[START Entries supplied]

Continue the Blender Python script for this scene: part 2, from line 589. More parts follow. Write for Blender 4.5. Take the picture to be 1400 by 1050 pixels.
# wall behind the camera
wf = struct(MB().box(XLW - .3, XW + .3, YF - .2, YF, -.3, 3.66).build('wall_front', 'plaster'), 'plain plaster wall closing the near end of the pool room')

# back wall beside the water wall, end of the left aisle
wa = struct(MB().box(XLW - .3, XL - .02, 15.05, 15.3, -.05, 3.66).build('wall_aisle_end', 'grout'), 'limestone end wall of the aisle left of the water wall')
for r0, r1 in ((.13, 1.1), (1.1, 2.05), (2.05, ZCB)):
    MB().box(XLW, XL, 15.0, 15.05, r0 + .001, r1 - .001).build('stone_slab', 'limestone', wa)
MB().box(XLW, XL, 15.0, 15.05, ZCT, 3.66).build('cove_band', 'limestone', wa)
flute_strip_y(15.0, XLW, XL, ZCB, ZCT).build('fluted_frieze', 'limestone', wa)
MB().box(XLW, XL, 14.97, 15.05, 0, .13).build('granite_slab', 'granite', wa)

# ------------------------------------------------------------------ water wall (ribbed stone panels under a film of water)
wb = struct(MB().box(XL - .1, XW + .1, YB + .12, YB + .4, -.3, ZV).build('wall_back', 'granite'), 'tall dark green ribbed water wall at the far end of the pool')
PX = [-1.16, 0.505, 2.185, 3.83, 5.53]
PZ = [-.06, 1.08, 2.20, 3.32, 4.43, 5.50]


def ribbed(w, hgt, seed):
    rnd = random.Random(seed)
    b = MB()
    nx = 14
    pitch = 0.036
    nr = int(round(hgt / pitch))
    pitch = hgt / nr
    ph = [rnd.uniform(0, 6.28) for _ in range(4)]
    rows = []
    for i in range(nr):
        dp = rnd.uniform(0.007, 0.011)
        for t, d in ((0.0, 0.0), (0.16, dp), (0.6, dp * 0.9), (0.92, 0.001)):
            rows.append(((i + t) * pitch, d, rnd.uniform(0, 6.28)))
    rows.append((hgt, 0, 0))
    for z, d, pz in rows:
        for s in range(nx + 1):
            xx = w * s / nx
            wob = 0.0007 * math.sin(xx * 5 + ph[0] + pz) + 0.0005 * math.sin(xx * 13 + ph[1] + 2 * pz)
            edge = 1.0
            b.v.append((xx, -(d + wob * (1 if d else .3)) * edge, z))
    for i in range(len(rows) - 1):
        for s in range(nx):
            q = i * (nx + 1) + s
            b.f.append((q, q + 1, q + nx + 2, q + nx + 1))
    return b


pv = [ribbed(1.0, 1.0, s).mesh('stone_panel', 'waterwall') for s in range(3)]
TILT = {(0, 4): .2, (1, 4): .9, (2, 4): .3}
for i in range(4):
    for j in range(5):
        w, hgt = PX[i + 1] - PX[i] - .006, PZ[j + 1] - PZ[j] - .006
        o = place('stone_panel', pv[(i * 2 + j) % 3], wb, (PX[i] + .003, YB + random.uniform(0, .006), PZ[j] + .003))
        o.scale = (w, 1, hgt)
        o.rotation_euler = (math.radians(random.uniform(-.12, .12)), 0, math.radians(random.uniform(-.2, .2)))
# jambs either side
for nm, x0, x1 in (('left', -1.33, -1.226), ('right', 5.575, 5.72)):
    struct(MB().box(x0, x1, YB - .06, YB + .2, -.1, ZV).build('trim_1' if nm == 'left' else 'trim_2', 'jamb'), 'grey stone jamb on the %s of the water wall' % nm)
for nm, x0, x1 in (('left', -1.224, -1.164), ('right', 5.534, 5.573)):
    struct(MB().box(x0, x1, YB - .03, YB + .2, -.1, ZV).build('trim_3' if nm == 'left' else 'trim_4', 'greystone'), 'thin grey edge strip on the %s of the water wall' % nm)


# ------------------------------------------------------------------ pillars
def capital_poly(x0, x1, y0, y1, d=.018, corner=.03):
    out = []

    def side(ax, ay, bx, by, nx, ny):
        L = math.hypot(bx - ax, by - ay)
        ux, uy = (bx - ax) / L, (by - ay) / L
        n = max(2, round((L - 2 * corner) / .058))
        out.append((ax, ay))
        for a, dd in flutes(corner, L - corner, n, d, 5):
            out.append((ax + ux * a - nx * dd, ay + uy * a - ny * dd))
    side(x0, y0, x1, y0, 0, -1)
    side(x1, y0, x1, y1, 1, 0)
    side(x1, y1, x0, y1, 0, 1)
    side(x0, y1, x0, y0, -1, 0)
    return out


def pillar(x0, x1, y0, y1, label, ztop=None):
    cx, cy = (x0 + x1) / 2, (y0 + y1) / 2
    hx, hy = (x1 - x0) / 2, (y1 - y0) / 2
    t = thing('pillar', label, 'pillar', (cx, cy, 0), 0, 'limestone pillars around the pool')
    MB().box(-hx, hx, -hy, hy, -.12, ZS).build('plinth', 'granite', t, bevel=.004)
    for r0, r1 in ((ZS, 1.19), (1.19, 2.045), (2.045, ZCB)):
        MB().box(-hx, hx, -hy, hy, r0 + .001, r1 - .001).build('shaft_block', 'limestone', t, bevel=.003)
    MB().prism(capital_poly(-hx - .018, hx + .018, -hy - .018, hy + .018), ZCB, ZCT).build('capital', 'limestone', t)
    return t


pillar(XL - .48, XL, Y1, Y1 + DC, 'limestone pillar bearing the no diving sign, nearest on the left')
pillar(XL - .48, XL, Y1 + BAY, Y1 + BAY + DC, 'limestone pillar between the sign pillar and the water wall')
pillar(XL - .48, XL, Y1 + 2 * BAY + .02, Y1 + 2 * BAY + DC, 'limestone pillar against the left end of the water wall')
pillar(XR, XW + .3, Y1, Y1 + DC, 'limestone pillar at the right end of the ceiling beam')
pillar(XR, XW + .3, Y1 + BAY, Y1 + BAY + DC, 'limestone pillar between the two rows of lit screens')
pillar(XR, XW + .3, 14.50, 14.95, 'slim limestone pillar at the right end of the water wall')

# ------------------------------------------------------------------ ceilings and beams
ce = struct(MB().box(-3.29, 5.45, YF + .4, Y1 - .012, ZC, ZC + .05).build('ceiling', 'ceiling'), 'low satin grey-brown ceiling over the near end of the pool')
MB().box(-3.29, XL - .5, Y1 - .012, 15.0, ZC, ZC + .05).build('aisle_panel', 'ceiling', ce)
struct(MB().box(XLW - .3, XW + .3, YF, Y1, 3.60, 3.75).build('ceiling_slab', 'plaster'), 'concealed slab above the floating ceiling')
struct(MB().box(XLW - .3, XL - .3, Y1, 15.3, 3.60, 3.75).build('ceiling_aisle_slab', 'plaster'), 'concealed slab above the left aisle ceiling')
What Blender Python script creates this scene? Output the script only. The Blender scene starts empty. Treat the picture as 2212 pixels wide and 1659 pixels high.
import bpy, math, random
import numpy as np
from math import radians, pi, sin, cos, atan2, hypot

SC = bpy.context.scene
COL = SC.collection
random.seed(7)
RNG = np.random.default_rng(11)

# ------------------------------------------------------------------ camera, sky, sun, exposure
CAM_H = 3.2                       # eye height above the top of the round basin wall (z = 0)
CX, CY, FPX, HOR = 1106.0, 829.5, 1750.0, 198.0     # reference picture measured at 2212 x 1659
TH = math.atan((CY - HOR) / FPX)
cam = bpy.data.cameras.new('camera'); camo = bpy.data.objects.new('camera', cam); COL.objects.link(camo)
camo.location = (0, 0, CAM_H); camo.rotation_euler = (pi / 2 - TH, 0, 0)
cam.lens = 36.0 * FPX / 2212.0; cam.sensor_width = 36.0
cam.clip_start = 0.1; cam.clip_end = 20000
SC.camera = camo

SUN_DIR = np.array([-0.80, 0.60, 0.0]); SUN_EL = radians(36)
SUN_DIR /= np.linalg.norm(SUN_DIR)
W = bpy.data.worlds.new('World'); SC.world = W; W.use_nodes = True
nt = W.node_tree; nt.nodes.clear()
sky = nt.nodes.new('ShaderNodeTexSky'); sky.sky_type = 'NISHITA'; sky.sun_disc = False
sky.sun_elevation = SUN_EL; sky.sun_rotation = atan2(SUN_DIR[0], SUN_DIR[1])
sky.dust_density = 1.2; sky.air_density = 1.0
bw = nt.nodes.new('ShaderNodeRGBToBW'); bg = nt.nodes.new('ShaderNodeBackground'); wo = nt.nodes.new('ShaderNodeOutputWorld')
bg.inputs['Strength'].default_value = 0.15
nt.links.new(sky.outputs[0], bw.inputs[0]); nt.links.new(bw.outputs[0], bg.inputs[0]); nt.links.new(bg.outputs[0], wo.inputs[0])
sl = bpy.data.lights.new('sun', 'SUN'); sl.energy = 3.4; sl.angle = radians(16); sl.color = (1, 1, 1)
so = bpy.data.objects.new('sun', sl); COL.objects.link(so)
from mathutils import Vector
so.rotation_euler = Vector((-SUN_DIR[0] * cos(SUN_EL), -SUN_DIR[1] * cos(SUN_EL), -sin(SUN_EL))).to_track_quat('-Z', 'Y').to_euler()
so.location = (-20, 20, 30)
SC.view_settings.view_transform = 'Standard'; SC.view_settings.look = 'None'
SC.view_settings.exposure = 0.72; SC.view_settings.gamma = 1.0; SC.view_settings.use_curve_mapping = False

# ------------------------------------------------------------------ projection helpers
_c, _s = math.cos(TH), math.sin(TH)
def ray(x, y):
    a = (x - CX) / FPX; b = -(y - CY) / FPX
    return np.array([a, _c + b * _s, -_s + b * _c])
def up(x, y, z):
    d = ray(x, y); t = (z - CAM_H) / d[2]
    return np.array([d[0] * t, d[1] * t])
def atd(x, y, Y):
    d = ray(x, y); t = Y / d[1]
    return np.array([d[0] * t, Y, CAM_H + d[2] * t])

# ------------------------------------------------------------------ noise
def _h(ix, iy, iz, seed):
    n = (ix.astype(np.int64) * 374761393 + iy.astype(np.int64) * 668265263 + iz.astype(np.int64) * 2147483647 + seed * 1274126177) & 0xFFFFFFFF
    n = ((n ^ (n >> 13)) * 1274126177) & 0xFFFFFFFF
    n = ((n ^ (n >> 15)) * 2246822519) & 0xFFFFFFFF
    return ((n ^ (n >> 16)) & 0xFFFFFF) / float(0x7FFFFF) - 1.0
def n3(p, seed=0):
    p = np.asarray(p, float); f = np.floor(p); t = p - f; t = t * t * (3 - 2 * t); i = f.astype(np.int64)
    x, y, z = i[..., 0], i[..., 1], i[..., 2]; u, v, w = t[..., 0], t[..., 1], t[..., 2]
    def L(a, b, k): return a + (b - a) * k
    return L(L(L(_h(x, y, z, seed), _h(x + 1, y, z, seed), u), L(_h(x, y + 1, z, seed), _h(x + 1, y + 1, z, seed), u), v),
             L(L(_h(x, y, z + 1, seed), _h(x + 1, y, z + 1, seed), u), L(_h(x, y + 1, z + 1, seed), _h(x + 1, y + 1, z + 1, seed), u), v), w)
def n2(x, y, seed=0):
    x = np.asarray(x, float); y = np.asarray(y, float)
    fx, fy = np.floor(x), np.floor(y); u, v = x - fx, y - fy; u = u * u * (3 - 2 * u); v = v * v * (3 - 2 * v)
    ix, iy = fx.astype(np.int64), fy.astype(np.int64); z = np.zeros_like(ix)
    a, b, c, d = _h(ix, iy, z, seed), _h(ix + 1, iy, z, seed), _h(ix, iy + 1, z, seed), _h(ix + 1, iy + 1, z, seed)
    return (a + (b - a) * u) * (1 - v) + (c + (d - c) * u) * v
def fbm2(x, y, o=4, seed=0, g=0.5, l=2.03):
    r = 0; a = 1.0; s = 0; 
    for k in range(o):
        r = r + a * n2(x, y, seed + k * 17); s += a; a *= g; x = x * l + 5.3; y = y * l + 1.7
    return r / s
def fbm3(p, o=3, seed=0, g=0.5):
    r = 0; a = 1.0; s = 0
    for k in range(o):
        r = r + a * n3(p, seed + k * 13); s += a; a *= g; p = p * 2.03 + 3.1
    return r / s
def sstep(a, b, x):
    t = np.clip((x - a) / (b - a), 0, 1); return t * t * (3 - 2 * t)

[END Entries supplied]

Print exactly, and only, the lines beginning at the top of the listing and ending at the line with "wf = struct(MB().box(XLW".

Continue the Blender Python script for this scene: part 2, from line 589. More parts follow. Write for Blender 4.5. Take the picture to be 1400 by 1050 pixels.
# wall behind the camera
wf = struct(MB().box(XLW - .3, XW + .3, YF - .2, YF, -.3, 3.66).build('wall_front', 'plaster'), 'plain plaster wall closing the near end of the pool room')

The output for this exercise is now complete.